During the actual parade, the Merry Maskers trailed the Mephisto cage.
Photo taken at the intersection of 5th and Hill Streets, facing east from Hill. The man lifting his mask appears to be businessman John G. Francis, president of the 1896 La Fiesta de Los Angeles parade. He was also the leader of the Merry Maskers.
Photo: USC
Looking west at Washington Boulevard and 3rd Avenue in 1896. (LAPL 00068460)
Sixth-street Park, now Pershing Square, in 1888. St. Paul’s Episcopal Church is in the background.
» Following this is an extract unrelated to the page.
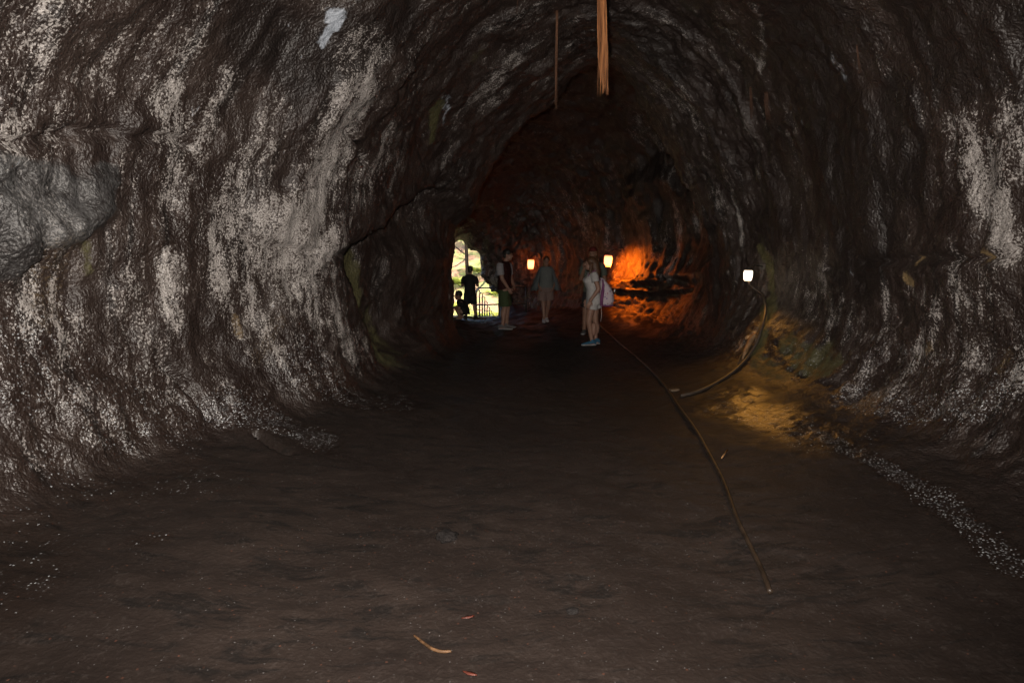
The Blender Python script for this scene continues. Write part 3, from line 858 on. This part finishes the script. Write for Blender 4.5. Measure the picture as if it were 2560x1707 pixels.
# ------------------------------------------------------------------ people
def skin_mat(name, c): return mat_plain(name, c, .5, .4, .08, 12, .0004)
M_SKIN = skin_mat('skin', (.25, .14, .10)); M_SKIN_T = skin_mat('tanned_skin', (.22, .12, .08))
def cloth(name, c, var=.10): return mat_plain(name, c, .85, .2, var, 25, .002)
M_HAIR = mat_plain('brown_hair', (.075, .036, .018), .5, .4, .4, 60, .003); M_HAIRD = mat_plain('dark_hair', (.012, .010, .008), .5, .4, .3, 60, .003)
M_EYE = mat_plain('eye', (.03, .02, .015), .2, .5, .1)
V = Vector
def fdir(a): return V((math.sin(a), -math.cos(a), 0))          # a = 0 faces the camera, +90 deg faces image right
def head(m, c, a, s=1.0, neck=None, tilt=0.0):
    c = V(c); f = fdir(a); side = V((-f.y, f.x, 0)); up = V((0, 0, 1)); f = (f + up * tilt).normalized()
    m.ell(c + up * .02 * s - f * .008 * s, (.074 * s, .094 * s, .108 * s), a, 0, 20, 14)
    m.ell(c - up * .055 * s + f * .022 * s, (.055 * s, .066 * s, .066 * s), a)
    m.ell(c - up * .092 * s + f * .055 * s, (.028 * s, .026 * s, .024 * s), a)
    m.capsule(c + f * .086 * s + up * .012 * s, c + f * .106 * s - up * .026 * s, .010 * s, .015 * s, 8)
    m.capsule(c + f * .083 * s - up * .058 * s - side * .018 * s, c + f * .083 * s - up * .058 * s + side * .018 * s, .010 * s, .010 * s, 8)
    for q in (-1, 1):
        m.ell(c + side * q * .076 * s - f * .004 * s - up * .005 * s, (.012 * s, .020 * s, .032 * s), a)
        m.ell(c + side * q * .032 * s + f * .080 * s + up * .026 * s, (.024 * s, .014 * s, .011 * s), a)
    if neck is not None: m.capsule(V(neck), c - up * .06 * s - f * .02 * s, .058 * s, .052 * s, 14)
def eyes(root, c, a, s=1.0):
    f = fdir(a); side = V((-f.y, f.x, 0))
    for q in (-1, 1): MB().ell(V(c) + side * q * .032 * s + f * .083 * s + V((0, 0, .008 * s)), (.011 * s, .009 * s, .008 * s), a).build('eye', M_EYE, root)
def hand(m, w, d, palm, curl=.5, s=1.0):
    """wrist, pointing direction, palm-side direction (fingers curl towards it)"""
    w, d = V(w), V(d).normalized(); pn = (V(palm) - d * V(palm).dot(d)).normalized(); sd = d.cross(pn)
    for q in (-.026, -.009, .009, .026): m.capsule(w + sd * q * .6 * s, w + d * .085 * s + sd * q * s, .015 * s, .0125 * s, 8)
    for q, L in ((-.029, .058), (-.010, .070), (.010, .074), (.029, .066)):
        a = w + d * .088 * s + sd * q * s; c1, c2, c3 = curl * .5, curl * 1.1, curl * 1.6
        b = a + (d * math.cos(c1) + pn * math.sin(c1) + sd * q * 2.0) * L * .45 * s
        c = b + (d * math.cos(c2) + pn * math.sin(c2)) * L * .33 * s
        e = c + (d * math.cos(c3) + pn * math.sin(c3)) * L * .25 * s
        m.limb([a, b, c, e], [.0092 * s, .0086 * s, .0080 * s, .0070 * s], 8)
    a = w + d * .022 * s + sd * .024 * s
    b = a + (d * .65 + sd * .62 + pn * .25).normalized() * .038 * s; c = b + (d * .9 + sd * .2 + pn * .3).normalized() * .030 * s; e = c + (d * .95 + pn * .35).normalized() * .022 * s
    m.limb([a, b, c, e], [.0125 * s, .0105 * s, .0095 * s, .0080 * s], 8)
def foot(m, ankle, d, s=1.0):
    a = V(ankle); d = V(d).normalized(); g = V((a.x, a.y, 0))
    m.capsule(a, g + V((0, 0, .045)) - d * .02, .038 * s, .034 * s); m.capsule(g + V((0, 0, .04)) - d * .03, g + d * .12 * s + V((0, 0, .030)), .034 * s, .026 * s)
def shoe(root, ankle, d, upper, sole, s=1.0, L=.27, collar=.10):
    a = V(ankle); d = V(d).normalized(); sd = V((-d.y, d.x, 0)); m = MB(); sm = MB(); rings = []; srings = []
    prof = [(-.075, .028, .085), (-.065, .036, .098), (-.03, .040, .105), (.02, .042, .092), (.07, .045, .072), (.12, .047, .058), (.155, .042, .048), (.178, .028, .040), (.186, .012, .034)]
    k = L / .261
    for x, w, h in prof:
        c = V((a.x, a.y, 0)) + d * x * k
        rings.append([c + sd * w * math.cos(t) * (1 if math.sin(t) < .2 else .86) + V((0, 0, .022 + (h - .022) * (.5 + .5 * math.sin(t)))) for t in [2 * math.pi * i / 14 for i in range(14)]])
        srings.append([c + sd * (w + .004) * math.cos(t) + V((0, 0, .013 + .013 * math.sin(t))) for t in [2 * math.pi * i / 12 for i in range(12)]])
    m.rings(rings); m.tube([V((a.x, a.y, .07)) - d * .012, V((a.x, a.y, collar + .01)) - d * .012], [.044, .042], 14)
    sh = m.build('shoe', upper, root); sm.rings(srings).build('sole', sole, sh)

M_WHITE = cloth('white_cotton', (.40, .385, .38)); M_SOLE = mat_plain('pale_rubber', (.30, .30, .30), .6)
# --- woman with backpack, side on, looking left
D_A = on(1478, 862)
def base_at(u, v):
    p = on(u, v); return V((p.x, p.y, floor_z(p.x, p.y) + .004))
OA = base_at(1478, 862)
A = empty('person', OA, 'person with long brown hair in white tee and shorts, facing left with a flowered backpack', 'person')
L_ = R(-90)                                                     # faces image left
b = MB()
b.oval([((.03, 0, .78), .16, .115, R(90)), ((.03, 0, .88), .175, .125, R(90)), ((.01, 0, 1.0), .135, .10, R(90)), ((-.02, 0, 1.15), .15, .105, R(90)), ((-.005, 0, 1.27), .155, .085, R(90)), ((0, 0, 1.31), .08, .06, R(90))])
b.limb([(0, -.155, 1.27), (.085, -.20, 1.02), (-.055, -.215, .82)], [.048, .040, .028])
hand(b, (-.055, -.215, .82), (-.35, .05, -1), (.2, 1, 0), .35)
b.limb([(0, .155, 1.27), (.03, .20, 1.03), (-.05, .20, .82)], [.048, .040, .028]); hand(b, (-.05, .20, .82), (-.3, 0, -1), (.2, -1, 0), .35)
b.limb([(.005, -.085, .82), (-.06, -.085, .46), (-.055, -.085, .40), (.0, -.085, .10)], [.088, .058, .054, .034])
b.limb([(.065, .085, .82), (.075, .085, .46), (.085, .085, .40), (.095, .085, .10)], [.088, .058, .054, .034])
b.ell((.035, -.085, .30), (.045, .045, .12)); b.ell((.115, .085, .30), (.045, .045, .12))
foot(b, (0, -.085, .10), (-1, -.1, 0)); foot(b, (.095, .085, .10), (-1, -.05, 0))
HA = (-.045, 0, 1.455); head(b, HA, L_, .95, (.0, 0, 1.29)); 
b.build('body', M_SKIN, A, voxel=.006, relax=2)
eyes(A, HA, L_, .95)
s = MB(); s.oval([((.025, 0, .87), .178, .128, R(90)), ((.015, 0, 1.0), .148, .116, R(90)), ((-.03, 0, 1.13), .158, .130, R(90)), ((-.02, 0, 1.20), .165, .122, R(90)), ((.0, 0, 1.29), .16, .085, R(90)), ((.005, 0, 1.33), .09, .062, R(90))])
s.ell((-.10, -.075, 1.155), (.065, .07, .065)); s.ell((-.10, .075, 1.155), (.065, .07, .065))
for q in (-1, 1): s.tube([(0, q * .13, 1.285), (.02, q * .165, 1.22), (.035, q * .18, 1.145)], [.068, .068, .066], 14)
s.build('shirt', M_WHITE, A, voxel=.009, relax=2)
s = MB(); s.oval([((.035, 0, .74), .185, .145, R(90)), ((.04, 0, .84), .188, .145, R(90)), ((.025, 0, .93), .165, .125, R(90))])
s.tube([(.005, -.088, .80), (-.02, -.09, .655)], [.105, .112], 16); s.tube([(.07, .088, .80), (.075, .09, .655)], [.105, .112], 16)
s.build('shorts', M_WHITE, A, voxel=.009, relax=2)
h = MB(); h.ell((-.022, 0, 1.488), (.086, .100, .100), L_); h.ell((.03, 0, 1.43), (.082, .07, .12), L_)
h.limb([(.035, -.02, 1.46), (.06, -.045, 1.30), (.055, -.10, 1.18), (.075, -.10, 1.06)], [.078, .080, .062, .025]); h.limb([(.035, .03, 1.46), (.07, .05, 1.30), (.08, .05, 1.12)], [.07, .08, .03])
h.limb([(-.035, -.075, 1.45), (-.05, -.10, 1.33), (-.06, -.115, 1.19)], [.032, .030, .012])
h.build('hair', M_HAIR, A, voxel=.008, relax=1)
M_BLUE = cloth('blue_canvas', (.03, .10, .17), .15)
shoe(A, (0, -.085, .1), (-1, -.1, 0), M_BLUE, M_SOLE); shoe(A, (.095, .085, .1), (-1, -.05, 0), M_BLUE, M_SOLE)
# --- backpack worn by the woman
def bag_mat():
    t = NT('flowered_nylon'); co = t.coord()
    vd = t.voro(co, 24); rn = t.voro(co, 24, 'Color'); sp = t.new('ShaderNodeSeparateColor'); t.l.new(rn, sp.inputs[0])
    spot = t.math('MULTIPLY', t.ramp(vd, .42, .25), t.ramp(sp.outputs[0], .35, .45))
    fc = t.mix(t.ramp(sp.outputs[1], .4, .6), (.30, .07, .12), (.14, .09, .24))
    return t.fin(t.mix(spot, (.52, .44, .48), fc), .7, .3, t.bump(t.noise(co, 40, 3), .4, .004))
M_BAG, M_PURPLE = bag_mat(), cloth('plum_nylon', (.17, .055, .14), .15)
BG = empty('backpack', OA + V((.22, 0, .78)), 'pale pink flowered backpack with plum trim worn by the long haired person', 'backpack')
def bl_(p): return V(p) - V((.22, 0, .78))
m = MB(); rings = []
for z, x0, x1, w in ((.725, .135, .33, .12), (.735, .125, .37, .14), (.80, .12, .395, .15), (.92, .12, .385, .15), (1.03, .12, .335, .145), (1.12, .125, .265, .13), (1.19, .13, .20, .09), (1.21, .135, .17, .05)):
    cx, hx = (x0 + x1) / 2, (x1 - x0) / 2; rr_ = []
    for i in range(24):
        t = 2 * math.pi * i / 24; ca, sa = math.cos(t), math.sin(t); k = (abs(ca) ** 3 + abs(sa) ** 3) ** (-1 / 3)
        rr_.append(bl_((cx + hx * ca * k * .97, w * sa * k * .97, z)))
    rings.append(rr_)
m.rings(rings).build('pack', M_BAG, BG)
m = MB()
for q in (-1, 1):
    m.tube([bl_((.145, q * .158, .735)), bl_((.15, q * .161, .86)), bl_((.165, q * .158, .98)), bl_((.175, q * .148, 1.08)), bl_((.165, q * .11, 1.18))], [.028, .030, .028, .022, .012], 10)
m.tube([bl_((.13, -.13, .722)), bl_((.26, -.145, .716)), bl_((.36, -.12, .722)), bl_((.375, 0, .724)), bl_((.36, .12, .722)), bl_((.26, .145, .716)), bl_((.13, .13, .722))], .013, 8)
m.build('trim', M_PURPLE, BG)
m = MB()
for q in (-1, 1): m.tube([bl_((.13, q * .10, 1.17)), bl_((.03, q * .105, 1.345)), bl_((-.07, q * .105, 1.285)), bl_((-.10, q * .105, 1.17)), bl_((-.02, q * .12, 1.06)), bl_((.12, q * .12, .95))], .012, 8)
m.build('strap', M_PURPLE, BG)
MB().tube([bl_((.14, -.15, .75)), bl_((.155, -.15, .58)), bl_((.14, -.15, .44))], .005, 6).build('strap_tail', M_WHITE, BG)
t = NT('mirror_tab'); M_TAB = t.fin((.95, .95, .95), .22, .9, metal=.6)
MB().box(bl_((.385, -.075, .985)), (.02, .03, .05), Matrix.Rotation(.35, 3, 'Y')).build('reflector', M_TAB, BG, False, bevel=.004)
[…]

History of Pershing Square
Back in the 1850s, settlers camped on an undeveloped parcel of land near Los Angeles’s original Spanish plaza. As Los Angeles grew, city officials in 1866 designated five acres of the former campground into a park. Because it bordered St. Vincent’s college at the time, Angelenos briefly called it St. Vincent’s Park. Its name changed to Sixth-street Park in 1876, after the park had been significantly landscaped. In 1918, the park officially became Pershing Square.
A lone man in a bowler hat sits at the bank of the Los Angeles River running through Griffith Park. Photo taken between 1898 and 1910.
Photo of a man wearing a bowler hat sitting under a tall tree at Griffth Park was probably taken in 1898 (based on a photo of a similar man sitting by the L.A. River taken that same year). The site in this photo used to be an ostrich farm on the Rancho Los Feliz (pre-Griffith Park). The structure on the right was a depot for a miniature train that used to take visitors to the farm in the 1880s. The ostrich farm went out of business around 1890.
Looking east on Fourth Street in 1898. The Van Nuys Hotel [center], built in 1896, is at the corner of Fourth and Main. You might recognize it today as the Hotel Barclay.
Found this nifty little old film to go along with the picture:
“Avenue of Palms,” circa 1898. It was also known as General Longstreet’s Palms. The location was near Adams and Figueroa.
The church in 1899. Photographer: William Henry Jackson.
This is Main Street, looking north from 5th Street around the turn of the 20th Century. In fact, this photo was taken on the site of what would later be the Rosslyn Hotel.